▶ [Do this]: Only the lines from the one with "Write a Blender" to the one with "from mathutils import Vector", both included, should be output, without any images.

▶ [Data supplied]:
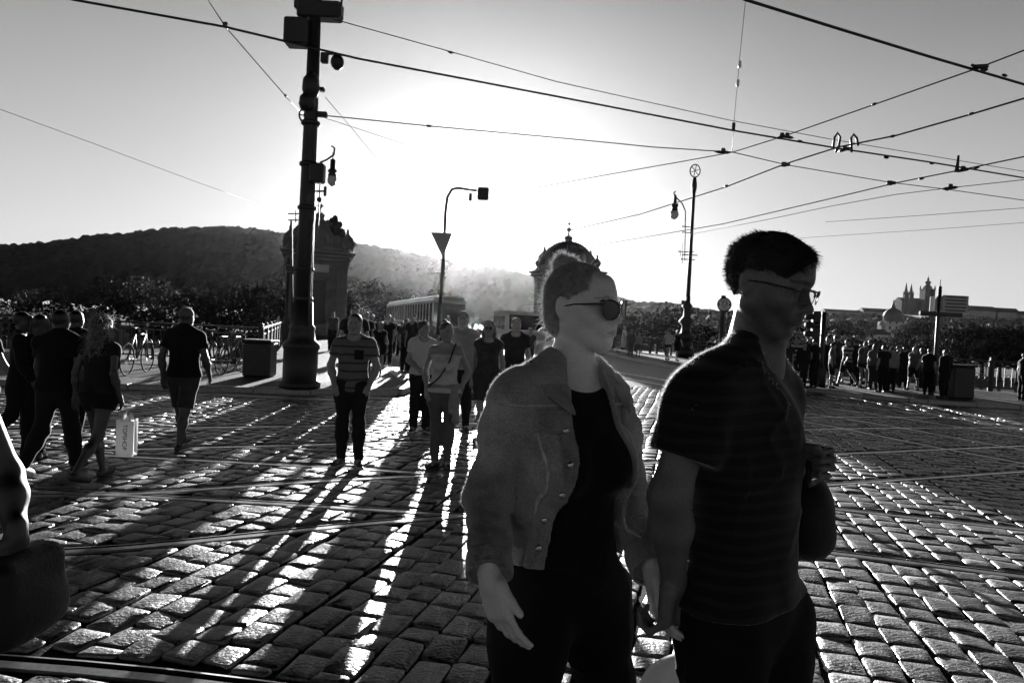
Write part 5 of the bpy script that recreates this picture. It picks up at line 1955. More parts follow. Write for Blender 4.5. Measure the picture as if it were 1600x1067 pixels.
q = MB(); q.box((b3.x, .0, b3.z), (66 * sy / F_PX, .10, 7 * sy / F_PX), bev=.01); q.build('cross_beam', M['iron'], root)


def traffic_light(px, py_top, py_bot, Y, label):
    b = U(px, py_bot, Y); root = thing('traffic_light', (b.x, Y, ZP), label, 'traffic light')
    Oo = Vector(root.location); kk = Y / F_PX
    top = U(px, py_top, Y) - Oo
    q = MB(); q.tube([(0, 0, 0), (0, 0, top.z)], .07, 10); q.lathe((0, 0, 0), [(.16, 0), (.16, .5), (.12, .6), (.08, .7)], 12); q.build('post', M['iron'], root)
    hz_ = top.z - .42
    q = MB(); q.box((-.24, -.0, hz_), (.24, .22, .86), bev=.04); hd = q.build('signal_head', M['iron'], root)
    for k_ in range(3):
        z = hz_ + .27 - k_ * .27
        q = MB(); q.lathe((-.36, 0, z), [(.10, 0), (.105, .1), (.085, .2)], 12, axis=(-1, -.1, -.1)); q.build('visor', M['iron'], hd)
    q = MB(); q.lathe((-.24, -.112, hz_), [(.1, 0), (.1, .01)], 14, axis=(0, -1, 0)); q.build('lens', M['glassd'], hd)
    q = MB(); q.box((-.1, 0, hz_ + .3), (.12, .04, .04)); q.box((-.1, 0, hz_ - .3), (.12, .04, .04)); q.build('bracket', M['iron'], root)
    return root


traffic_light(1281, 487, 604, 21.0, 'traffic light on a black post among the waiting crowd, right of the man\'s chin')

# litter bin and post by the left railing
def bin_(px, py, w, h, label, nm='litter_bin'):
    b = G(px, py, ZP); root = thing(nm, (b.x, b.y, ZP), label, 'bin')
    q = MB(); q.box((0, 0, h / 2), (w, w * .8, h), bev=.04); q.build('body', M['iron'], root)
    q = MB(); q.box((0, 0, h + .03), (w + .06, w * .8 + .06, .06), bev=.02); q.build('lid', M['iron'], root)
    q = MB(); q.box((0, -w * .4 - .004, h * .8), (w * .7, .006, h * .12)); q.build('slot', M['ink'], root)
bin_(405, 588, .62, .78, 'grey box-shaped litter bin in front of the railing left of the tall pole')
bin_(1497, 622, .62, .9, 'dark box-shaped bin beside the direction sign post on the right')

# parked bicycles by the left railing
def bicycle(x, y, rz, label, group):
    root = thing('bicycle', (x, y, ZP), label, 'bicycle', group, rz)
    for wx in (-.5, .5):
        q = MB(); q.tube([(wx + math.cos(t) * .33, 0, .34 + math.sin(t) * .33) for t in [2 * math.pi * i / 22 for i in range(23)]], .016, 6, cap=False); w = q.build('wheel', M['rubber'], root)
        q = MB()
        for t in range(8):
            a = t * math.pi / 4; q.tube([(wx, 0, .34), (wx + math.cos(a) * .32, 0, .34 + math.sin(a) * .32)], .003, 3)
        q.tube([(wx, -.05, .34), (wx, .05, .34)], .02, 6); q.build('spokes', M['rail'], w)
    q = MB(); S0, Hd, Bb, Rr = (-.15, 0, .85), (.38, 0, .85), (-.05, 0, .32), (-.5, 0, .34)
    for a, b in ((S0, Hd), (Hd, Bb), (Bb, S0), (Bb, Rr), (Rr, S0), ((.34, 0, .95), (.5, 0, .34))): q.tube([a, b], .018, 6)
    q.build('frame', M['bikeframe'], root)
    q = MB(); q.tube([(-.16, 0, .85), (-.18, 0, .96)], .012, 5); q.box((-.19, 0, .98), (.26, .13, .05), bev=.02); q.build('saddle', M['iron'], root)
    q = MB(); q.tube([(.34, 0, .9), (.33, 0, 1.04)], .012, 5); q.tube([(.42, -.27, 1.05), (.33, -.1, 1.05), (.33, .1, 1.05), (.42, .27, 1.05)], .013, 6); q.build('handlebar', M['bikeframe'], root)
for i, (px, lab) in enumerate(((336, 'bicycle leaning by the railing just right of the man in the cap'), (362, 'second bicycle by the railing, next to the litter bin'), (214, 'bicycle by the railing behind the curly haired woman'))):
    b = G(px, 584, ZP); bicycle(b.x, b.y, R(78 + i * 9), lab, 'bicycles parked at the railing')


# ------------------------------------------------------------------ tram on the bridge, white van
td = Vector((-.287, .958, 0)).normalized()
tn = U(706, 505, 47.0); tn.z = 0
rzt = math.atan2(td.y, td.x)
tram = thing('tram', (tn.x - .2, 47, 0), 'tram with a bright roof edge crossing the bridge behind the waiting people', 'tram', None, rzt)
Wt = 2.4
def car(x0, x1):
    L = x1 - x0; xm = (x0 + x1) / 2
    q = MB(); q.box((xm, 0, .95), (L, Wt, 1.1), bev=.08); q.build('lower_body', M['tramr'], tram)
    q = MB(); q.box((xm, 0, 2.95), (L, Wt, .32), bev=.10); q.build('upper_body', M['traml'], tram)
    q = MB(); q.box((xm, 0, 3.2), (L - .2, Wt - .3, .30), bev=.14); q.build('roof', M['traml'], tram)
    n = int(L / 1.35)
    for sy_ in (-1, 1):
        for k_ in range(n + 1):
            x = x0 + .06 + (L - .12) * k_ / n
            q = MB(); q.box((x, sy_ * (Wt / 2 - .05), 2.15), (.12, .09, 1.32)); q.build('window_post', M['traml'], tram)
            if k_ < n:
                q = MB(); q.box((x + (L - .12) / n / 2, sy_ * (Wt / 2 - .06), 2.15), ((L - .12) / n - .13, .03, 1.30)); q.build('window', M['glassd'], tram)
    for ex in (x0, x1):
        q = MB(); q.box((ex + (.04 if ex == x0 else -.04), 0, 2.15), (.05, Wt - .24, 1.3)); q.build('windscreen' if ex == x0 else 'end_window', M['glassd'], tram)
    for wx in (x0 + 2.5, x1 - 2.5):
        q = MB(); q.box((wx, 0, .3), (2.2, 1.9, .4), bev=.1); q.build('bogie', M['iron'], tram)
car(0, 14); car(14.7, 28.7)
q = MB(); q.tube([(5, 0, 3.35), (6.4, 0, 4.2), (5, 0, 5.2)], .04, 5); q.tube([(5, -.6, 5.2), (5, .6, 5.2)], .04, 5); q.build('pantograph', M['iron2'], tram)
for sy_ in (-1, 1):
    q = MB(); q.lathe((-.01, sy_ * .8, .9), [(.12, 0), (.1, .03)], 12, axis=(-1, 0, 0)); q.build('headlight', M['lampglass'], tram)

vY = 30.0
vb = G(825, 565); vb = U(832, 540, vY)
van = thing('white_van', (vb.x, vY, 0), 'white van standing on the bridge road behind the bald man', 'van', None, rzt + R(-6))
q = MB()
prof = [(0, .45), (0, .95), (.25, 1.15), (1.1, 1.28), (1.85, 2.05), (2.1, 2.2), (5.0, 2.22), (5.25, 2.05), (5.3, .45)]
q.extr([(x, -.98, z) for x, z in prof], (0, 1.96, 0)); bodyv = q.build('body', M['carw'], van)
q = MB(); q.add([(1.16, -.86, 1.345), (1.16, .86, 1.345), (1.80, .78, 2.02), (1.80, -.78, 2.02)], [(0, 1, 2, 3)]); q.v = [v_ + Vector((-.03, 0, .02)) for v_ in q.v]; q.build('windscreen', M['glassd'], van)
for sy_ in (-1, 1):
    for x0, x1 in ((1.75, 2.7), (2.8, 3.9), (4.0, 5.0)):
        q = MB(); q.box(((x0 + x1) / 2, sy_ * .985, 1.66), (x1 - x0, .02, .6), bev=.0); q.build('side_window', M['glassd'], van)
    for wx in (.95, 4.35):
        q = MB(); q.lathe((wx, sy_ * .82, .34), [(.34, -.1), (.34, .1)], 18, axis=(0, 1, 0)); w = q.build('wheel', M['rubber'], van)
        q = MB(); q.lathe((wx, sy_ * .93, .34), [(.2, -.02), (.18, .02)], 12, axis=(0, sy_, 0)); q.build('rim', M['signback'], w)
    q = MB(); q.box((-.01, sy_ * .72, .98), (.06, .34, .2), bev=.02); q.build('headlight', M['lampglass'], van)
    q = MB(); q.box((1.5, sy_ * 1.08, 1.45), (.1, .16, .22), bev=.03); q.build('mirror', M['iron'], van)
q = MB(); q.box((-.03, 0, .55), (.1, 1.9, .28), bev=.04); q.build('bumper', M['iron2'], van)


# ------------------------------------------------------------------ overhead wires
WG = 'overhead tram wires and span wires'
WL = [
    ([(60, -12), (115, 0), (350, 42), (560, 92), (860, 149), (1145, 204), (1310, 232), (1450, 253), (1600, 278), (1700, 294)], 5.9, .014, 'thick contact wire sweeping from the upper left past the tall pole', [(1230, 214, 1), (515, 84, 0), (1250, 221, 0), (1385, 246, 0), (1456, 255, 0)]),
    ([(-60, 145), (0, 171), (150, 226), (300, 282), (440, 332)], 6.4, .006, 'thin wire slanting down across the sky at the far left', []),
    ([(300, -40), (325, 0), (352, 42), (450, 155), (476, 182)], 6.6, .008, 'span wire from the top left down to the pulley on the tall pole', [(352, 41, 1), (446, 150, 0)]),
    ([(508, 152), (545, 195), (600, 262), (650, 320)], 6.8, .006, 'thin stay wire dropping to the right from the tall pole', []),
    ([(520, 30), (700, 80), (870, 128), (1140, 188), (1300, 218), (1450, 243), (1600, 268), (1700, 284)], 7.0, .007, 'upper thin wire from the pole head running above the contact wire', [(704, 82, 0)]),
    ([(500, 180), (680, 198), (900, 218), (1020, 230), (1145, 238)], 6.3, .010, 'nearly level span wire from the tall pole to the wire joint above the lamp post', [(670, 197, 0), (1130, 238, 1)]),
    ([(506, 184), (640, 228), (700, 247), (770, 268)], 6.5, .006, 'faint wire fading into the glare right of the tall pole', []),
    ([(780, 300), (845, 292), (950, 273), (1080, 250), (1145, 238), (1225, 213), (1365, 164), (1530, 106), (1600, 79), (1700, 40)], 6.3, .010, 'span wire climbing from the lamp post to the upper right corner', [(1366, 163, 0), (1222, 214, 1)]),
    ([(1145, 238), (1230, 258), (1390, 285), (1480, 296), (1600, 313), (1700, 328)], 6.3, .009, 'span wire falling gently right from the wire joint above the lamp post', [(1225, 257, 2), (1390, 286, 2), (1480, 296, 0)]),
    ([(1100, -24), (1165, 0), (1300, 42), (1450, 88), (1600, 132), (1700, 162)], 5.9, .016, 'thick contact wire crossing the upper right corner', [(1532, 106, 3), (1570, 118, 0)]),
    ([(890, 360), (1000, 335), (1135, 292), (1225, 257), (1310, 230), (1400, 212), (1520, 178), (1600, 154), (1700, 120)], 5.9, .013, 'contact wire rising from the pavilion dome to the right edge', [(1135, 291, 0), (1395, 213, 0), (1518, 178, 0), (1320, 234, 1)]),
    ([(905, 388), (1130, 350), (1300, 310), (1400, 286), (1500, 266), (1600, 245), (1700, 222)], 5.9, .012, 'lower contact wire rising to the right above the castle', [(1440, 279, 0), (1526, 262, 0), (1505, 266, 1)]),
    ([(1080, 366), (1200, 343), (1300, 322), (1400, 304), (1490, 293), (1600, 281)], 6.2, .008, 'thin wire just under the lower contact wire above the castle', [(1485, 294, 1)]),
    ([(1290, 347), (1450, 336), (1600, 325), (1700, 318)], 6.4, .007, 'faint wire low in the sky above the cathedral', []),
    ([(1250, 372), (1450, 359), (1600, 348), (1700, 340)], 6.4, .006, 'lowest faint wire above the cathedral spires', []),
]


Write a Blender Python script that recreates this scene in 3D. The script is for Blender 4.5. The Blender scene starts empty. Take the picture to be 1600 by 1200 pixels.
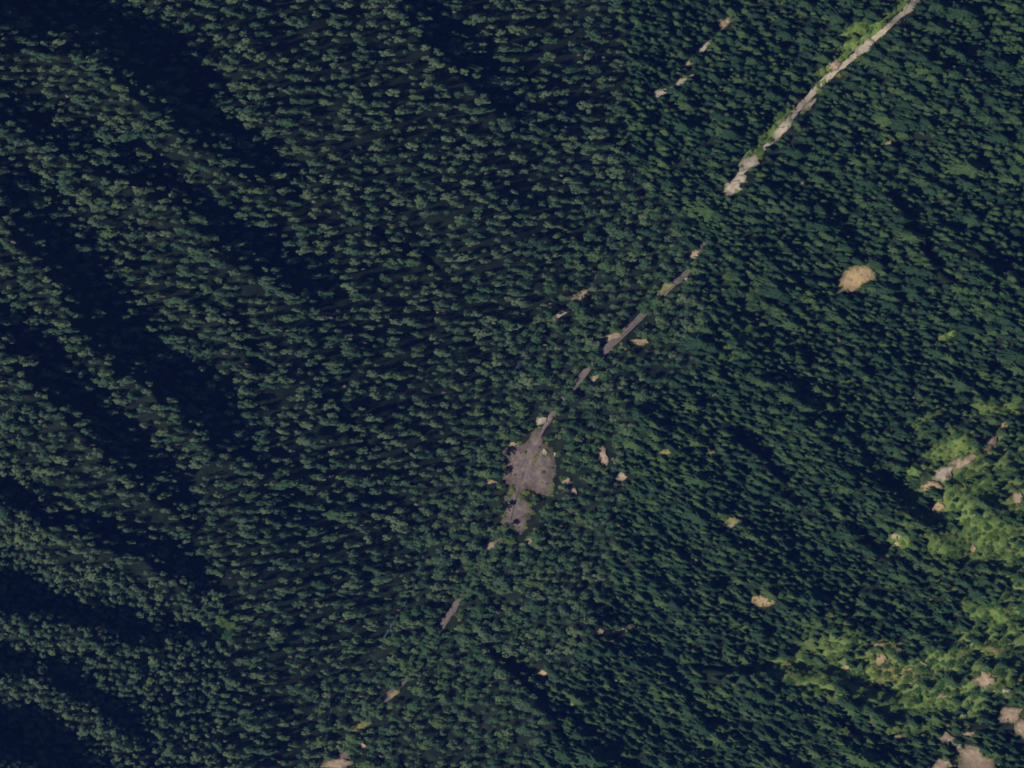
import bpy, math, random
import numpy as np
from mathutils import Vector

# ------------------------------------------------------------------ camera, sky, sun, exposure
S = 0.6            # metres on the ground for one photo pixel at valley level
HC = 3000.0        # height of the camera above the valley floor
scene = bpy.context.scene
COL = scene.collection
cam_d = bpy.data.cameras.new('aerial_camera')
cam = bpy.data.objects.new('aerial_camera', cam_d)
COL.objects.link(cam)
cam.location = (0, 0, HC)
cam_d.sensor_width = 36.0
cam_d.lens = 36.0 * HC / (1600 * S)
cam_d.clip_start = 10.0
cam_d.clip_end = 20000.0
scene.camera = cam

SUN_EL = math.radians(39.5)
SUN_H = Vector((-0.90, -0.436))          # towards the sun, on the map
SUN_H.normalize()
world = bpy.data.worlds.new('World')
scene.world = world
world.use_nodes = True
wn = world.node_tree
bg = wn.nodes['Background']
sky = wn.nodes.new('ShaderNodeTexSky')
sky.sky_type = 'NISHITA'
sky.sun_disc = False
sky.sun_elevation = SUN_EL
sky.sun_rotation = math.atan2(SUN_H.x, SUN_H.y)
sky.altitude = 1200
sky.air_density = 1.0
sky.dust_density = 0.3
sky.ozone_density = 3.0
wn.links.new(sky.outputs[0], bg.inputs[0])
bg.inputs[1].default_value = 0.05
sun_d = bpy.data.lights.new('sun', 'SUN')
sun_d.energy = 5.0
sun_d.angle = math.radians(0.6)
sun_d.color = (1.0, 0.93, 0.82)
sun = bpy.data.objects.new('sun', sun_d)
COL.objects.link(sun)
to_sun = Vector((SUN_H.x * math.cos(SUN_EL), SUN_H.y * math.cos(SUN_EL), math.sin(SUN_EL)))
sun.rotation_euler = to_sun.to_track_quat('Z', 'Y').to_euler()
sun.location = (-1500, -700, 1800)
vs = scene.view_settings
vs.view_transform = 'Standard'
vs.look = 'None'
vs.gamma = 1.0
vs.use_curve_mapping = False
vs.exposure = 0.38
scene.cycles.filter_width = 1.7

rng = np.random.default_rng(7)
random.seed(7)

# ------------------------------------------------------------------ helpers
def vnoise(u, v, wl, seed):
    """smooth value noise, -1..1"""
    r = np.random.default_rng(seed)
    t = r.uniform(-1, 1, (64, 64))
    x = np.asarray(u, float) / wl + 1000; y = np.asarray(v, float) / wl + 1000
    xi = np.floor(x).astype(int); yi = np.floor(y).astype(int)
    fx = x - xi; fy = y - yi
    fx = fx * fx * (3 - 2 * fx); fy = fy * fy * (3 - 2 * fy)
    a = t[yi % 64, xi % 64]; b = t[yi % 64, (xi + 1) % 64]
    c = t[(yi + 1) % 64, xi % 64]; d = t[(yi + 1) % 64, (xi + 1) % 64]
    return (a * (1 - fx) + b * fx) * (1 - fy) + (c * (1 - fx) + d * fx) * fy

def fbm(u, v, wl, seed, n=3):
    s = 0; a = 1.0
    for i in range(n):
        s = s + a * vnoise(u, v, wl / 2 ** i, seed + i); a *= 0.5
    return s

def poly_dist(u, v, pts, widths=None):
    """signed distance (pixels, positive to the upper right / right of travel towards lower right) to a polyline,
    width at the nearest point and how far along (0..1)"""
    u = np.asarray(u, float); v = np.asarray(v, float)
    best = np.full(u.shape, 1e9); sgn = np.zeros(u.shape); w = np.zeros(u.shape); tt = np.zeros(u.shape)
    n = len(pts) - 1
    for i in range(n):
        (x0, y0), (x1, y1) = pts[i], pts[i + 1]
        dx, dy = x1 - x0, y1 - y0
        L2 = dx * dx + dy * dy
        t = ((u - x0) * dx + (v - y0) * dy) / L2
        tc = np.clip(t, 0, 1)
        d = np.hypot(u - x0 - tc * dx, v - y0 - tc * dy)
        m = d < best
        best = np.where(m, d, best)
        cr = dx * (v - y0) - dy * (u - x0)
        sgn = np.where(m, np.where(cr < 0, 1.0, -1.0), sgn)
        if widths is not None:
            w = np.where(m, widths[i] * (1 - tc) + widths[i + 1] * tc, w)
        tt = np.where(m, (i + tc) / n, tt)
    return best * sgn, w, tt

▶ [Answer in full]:
Write a Blender Python script that recreates this scene in 3D. The script is for Blender 4.5. The Blender scene starts empty. Take the picture to be 1600 by 1200 pixels.
import bpy, math, random
import numpy as np
from mathutils import Vector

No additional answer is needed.